I’m no expert on this subject, but I’ll share what I observed as a teenager working on my dad’s real estate maintenance crew in Roxbury MA during the 60’s. During that time a large influx of blacks moving up from the southern states rapidly changed Roxbury from a mixed catholic/jewish/black neighborhood of Boston to the almost exclusively black enclave that it remains to this day.
Anyways .....
Black families moving up from the south arrived essentially penniless and without the necessary education to obtain decent paying jobs. Many or most consequently ended up on welfare.
These people may have lacked somewhat in the way of education, but it rapidly became clear to them that they could obtain a higher rate of benefits if the parents were “separated” in the eyes of the bureaucrats and filing separately for benefits. This required that the parents no longer inhabit the same residence, so the husband would leave and rent his own apartment. The social workers would actually prowl around checking to make sure that husband and wife were not “cohabiting”.

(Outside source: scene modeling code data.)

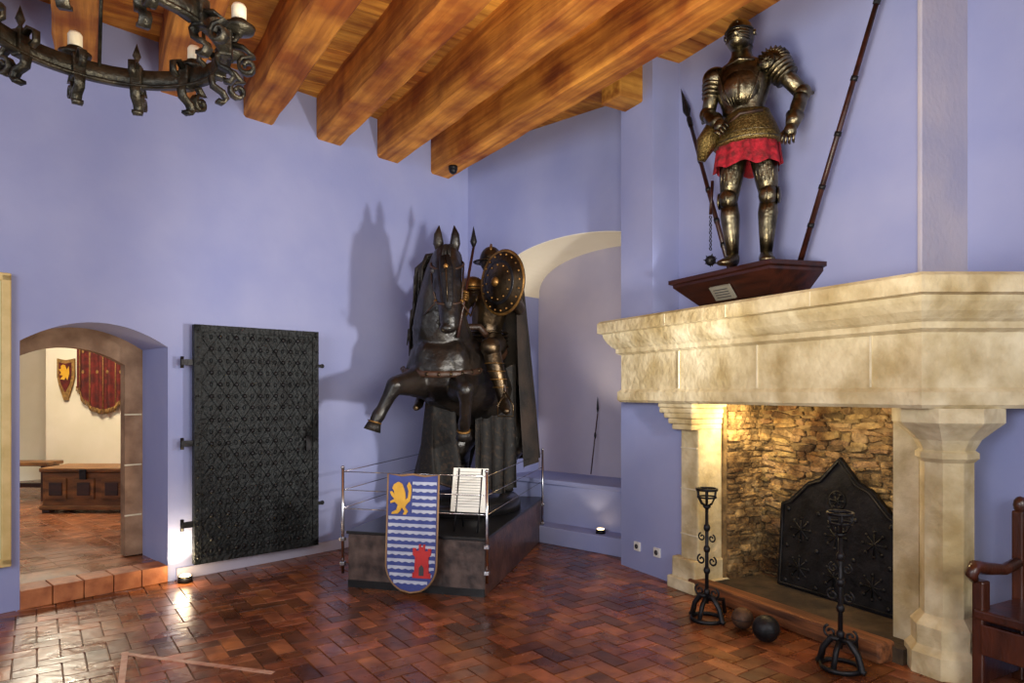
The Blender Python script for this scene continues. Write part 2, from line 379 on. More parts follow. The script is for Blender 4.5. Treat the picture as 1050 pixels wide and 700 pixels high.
# fireplace
fp=B('stone_fireplace',FPf)
def offs(path,o):
    P=[V(p) for p in path]; out=[]
    for i,p in enumerate(P):
        ns=[]
        if i>0: d=(P[i]-P[i-1]).normalized(); ns.append(V((d.y,-d.x)))
        if i<len(P)-1: d=(P[i+1]-P[i]).normalized(); ns.append(V((d.y,-d.x)))
        if len(ns)==1: out.append(p+ns[0]*o)
        else:
            b=(ns[0]+ns[1]).normalized(); out.append(p+b*(o/b.dot(ns[0])))
    return out
path=[(-2.72,.5),(-2.72,0),(0,0),(.487,.92)]
prof=[(0,1.51),(.02,1.53),(.02,1.6),(-.005,1.625),(-.005,1.93),(.03,1.95),(.03,1.985),(.05,2.0),(.085,2.04),(.11,2.09),(.115,2.12),(.15,2.13),(.15,2.22),(.13,2.24)]
t=bmesh.new(); rings=[]
for o,z in prof: rings.append([t.verts.new((q.x,q.y,z)) for q in offs(path,o)])
for i in range(len(rings)-1):
    for k in range(4): t.faces.new((rings[i][k],rings[i][(k+1)%4],rings[i+1][(k+1)%4],rings[i+1][k]))
t.faces.new(rings[0]); t.faces.new(rings[-1]); fp.merge(t,m_stone)
for s_ in(.3,1.15,1.95): fp.box((-s_,0.004,1.78),(.007,.02,.3),m_mortar)
for s_ in(.6,1.3,1.95): fp.box((-s_,-.142,2.175),(.006,.02,.09),m_mortar)
fp.lathe([(.215,0),(.215,.12),(.18,.16),(.18,.2),(.185,.27),(.135,.33),(.135,1.2),(.16,1.225),(.16,1.255),(.14,1.27),(.17,1.33),(.235,1.39),(.27,1.42),(.28,1.43),(.28,1.51)],(-.05,.32,0),m_stone,seg=8,phase=math.pi/8,smooth=False)
fp.box((-.29,.62,.755),(.16,.6,1.51),m_stone); fp.box((-.17,.5,.755),(.2,.3,1.51),m_stone)
fp.box((-1.94,.4,.7),(.2,.6,1.4),m_stone,bev=.012)
fp.box((-1.96,.3,.13),(.27,.5,.26),m_stone,bev=.015); fp.box((-1.96,.3,.05),(.32,.56,.1),m_stone,bev=.012)
for z,e in((1.30,.02),(1.345,.05),(1.39,.085),(1.43,.12),(1.475,.13)): fp.box((-1.94-e*.6,.33,z+.02),(.2+e*1.6,.6+e*.3,.045),m_stone,bev=.012)
for z in(.45,.82,1.15): fp.box((-1.94,.098,z),(.19,.01,.008),m_mortar)
fp.box((-1.05,.5,.04),(1.7,.7,.1),m_soot); fp.box((-1.08,.11,.06),(1.62,.15,.12),m_log,bev=.02,jit=.008)
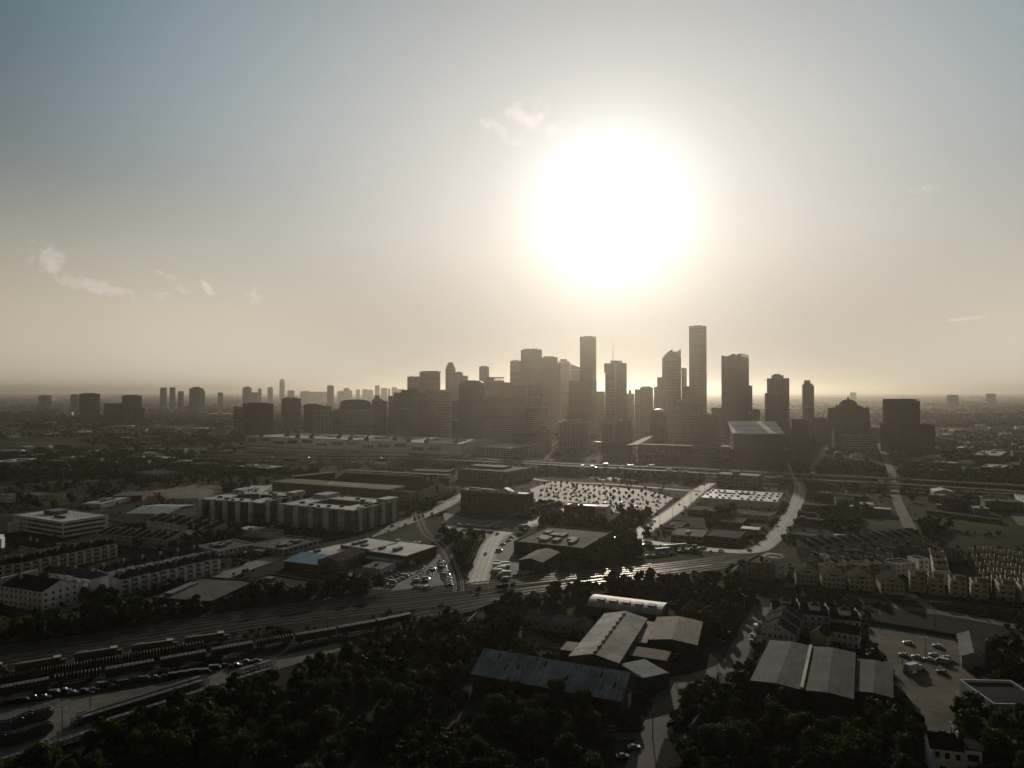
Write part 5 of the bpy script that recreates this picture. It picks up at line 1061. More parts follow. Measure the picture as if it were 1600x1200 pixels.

IMO, this is the point where the Law of Unintended Consequences took over. The institution of marriage and the two parent family became slowly discredited as a result of badly crafted federal welfare regulations making it financially disadvantageous to maintain. I’m sure that this is not the only factor in play, but I do believe that it does bear a full share of responsibility for the breakdown of the family among the poorest sectors our our populations.
The legislation may have been badly crafted, but I think it was a deliberate attempt to harm the black family. If you offer temporary help to people who are literally moving out of poverty, in a few years they don't need your help any more. If you deconstruct the family, provide bad schooling and other things, you keep generations of people in a cycle of poverty. You offer them a little "help" while keeping them down and the more you keep people down, the more they think they need your "help." It is really a diabolical system.
George Wallace made the same observations about people moving to urban areas without the preparation for life in urban areas.